-- Begin --

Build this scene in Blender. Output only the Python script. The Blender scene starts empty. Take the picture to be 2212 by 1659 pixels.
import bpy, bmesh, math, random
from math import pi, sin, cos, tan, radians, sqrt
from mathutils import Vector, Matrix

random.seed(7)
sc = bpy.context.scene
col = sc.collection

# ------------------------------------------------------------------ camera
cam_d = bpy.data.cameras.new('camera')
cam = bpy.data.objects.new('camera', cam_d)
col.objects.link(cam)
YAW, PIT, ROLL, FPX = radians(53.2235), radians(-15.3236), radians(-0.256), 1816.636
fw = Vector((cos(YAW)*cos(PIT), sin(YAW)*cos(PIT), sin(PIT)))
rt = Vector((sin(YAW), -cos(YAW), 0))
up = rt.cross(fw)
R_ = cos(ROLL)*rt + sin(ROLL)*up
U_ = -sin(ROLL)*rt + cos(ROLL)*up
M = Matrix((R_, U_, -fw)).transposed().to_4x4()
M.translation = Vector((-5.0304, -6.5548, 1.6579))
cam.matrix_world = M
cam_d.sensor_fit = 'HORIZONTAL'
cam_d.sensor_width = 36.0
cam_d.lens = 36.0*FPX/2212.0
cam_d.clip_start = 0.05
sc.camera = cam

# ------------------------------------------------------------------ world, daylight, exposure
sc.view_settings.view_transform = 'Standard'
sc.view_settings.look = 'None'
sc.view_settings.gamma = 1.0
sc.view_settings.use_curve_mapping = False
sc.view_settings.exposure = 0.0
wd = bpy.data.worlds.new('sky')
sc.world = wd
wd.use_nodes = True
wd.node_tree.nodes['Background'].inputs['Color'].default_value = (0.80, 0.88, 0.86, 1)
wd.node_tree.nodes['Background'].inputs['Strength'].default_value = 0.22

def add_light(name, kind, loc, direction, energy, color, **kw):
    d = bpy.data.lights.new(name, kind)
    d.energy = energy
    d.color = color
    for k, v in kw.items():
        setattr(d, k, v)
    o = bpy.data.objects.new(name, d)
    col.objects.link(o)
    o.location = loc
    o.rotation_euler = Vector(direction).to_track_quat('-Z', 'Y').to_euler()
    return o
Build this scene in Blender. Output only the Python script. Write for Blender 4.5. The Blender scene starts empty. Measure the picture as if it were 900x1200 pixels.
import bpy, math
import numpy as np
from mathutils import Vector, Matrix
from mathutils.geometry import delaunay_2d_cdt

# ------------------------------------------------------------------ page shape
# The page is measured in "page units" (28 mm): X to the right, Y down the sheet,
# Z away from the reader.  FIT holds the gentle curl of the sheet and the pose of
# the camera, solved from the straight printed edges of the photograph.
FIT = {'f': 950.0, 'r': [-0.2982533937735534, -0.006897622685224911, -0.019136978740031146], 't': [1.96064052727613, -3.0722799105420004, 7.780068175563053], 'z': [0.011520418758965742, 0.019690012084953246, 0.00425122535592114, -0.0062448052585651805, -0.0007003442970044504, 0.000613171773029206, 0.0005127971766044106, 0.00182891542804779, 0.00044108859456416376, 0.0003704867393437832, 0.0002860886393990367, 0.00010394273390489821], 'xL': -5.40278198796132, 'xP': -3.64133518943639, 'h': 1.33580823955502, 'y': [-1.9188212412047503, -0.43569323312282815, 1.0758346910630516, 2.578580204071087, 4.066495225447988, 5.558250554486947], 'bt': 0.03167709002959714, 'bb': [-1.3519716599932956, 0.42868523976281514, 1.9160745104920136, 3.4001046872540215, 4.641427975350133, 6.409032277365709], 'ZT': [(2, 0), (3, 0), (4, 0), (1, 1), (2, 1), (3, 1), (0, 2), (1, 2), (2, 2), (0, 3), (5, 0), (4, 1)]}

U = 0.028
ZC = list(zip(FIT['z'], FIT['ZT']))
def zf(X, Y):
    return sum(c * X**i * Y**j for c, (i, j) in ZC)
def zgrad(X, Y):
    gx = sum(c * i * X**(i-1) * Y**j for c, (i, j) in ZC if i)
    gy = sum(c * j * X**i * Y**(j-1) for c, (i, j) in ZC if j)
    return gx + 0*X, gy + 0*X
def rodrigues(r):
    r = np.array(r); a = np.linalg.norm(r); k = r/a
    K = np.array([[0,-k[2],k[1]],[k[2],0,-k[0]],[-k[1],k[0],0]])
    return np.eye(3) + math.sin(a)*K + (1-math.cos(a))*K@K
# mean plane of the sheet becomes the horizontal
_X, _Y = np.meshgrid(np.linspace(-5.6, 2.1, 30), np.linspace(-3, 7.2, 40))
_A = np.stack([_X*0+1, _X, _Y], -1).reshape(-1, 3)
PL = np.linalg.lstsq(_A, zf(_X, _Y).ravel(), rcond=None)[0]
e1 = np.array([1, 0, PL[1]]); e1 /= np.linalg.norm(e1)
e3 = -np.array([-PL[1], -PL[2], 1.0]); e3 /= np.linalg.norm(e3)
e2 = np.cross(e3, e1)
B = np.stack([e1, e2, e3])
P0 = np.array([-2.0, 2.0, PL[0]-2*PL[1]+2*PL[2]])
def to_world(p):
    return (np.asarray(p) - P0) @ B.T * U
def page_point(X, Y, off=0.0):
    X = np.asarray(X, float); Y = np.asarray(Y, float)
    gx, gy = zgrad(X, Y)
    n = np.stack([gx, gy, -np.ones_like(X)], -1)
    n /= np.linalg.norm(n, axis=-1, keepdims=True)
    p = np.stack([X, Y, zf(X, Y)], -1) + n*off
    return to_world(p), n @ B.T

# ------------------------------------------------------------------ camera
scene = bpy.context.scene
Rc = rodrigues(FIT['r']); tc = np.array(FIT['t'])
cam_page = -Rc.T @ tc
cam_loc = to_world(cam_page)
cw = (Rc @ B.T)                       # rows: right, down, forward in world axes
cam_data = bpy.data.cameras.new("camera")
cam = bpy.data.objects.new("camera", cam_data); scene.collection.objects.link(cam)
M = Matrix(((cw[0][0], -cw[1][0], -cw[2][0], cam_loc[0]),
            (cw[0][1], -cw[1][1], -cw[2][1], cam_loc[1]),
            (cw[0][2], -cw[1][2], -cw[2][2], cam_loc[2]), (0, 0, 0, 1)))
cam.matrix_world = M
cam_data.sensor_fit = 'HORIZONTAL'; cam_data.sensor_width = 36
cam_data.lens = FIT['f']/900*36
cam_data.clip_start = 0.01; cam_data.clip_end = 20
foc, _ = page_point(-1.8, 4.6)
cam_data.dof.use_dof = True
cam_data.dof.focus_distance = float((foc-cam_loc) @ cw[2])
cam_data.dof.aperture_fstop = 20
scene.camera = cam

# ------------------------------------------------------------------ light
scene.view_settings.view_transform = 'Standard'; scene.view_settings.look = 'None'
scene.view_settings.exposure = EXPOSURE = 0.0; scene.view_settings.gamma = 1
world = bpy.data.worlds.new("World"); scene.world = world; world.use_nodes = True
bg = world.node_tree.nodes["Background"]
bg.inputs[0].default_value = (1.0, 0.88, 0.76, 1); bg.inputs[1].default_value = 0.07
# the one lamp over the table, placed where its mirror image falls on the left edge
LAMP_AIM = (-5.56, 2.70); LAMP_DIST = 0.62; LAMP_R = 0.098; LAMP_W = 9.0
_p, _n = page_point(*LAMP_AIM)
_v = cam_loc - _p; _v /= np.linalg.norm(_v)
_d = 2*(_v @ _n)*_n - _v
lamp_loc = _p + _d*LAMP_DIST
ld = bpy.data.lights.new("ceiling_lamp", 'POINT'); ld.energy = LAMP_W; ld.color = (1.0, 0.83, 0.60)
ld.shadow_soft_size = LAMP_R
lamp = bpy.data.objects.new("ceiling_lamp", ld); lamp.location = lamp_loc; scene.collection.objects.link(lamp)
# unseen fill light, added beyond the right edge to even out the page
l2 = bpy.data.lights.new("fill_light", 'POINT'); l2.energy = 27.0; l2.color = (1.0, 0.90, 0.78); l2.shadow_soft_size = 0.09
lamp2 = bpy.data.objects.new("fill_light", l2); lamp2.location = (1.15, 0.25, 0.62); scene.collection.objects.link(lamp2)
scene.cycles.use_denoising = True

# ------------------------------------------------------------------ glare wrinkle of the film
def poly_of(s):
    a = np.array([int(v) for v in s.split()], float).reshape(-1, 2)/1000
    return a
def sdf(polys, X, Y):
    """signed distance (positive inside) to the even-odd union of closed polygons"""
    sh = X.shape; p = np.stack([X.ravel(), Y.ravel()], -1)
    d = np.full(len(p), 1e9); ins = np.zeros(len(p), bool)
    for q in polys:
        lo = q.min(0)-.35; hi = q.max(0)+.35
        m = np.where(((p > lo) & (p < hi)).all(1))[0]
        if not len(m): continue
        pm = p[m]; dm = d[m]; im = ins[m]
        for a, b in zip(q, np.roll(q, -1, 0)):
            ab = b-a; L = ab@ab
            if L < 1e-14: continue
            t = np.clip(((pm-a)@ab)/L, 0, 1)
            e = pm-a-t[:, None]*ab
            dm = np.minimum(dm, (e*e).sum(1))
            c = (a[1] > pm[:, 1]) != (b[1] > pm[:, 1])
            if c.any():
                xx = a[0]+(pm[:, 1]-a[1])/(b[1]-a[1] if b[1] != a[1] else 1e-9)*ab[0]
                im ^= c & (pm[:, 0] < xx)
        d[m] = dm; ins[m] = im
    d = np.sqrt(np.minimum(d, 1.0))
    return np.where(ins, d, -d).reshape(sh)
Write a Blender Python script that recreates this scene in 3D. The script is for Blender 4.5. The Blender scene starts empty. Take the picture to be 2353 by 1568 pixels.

-- End --

EXERCISE PROMPT:
Quote exactly the first line of the entries and every line after it, stopping with the line that contains "col = sc.collection".

SOLVED EXERCISE:
Build this scene in Blender. Output only the Python script. The Blender scene starts empty. Take the picture to be 2212 by 1659 pixels.
import bpy, bmesh, math, random
from math import pi, sin, cos, tan, radians, sqrt
from mathutils import Vector, Matrix

random.seed(7)
sc = bpy.context.scene
col = sc.collection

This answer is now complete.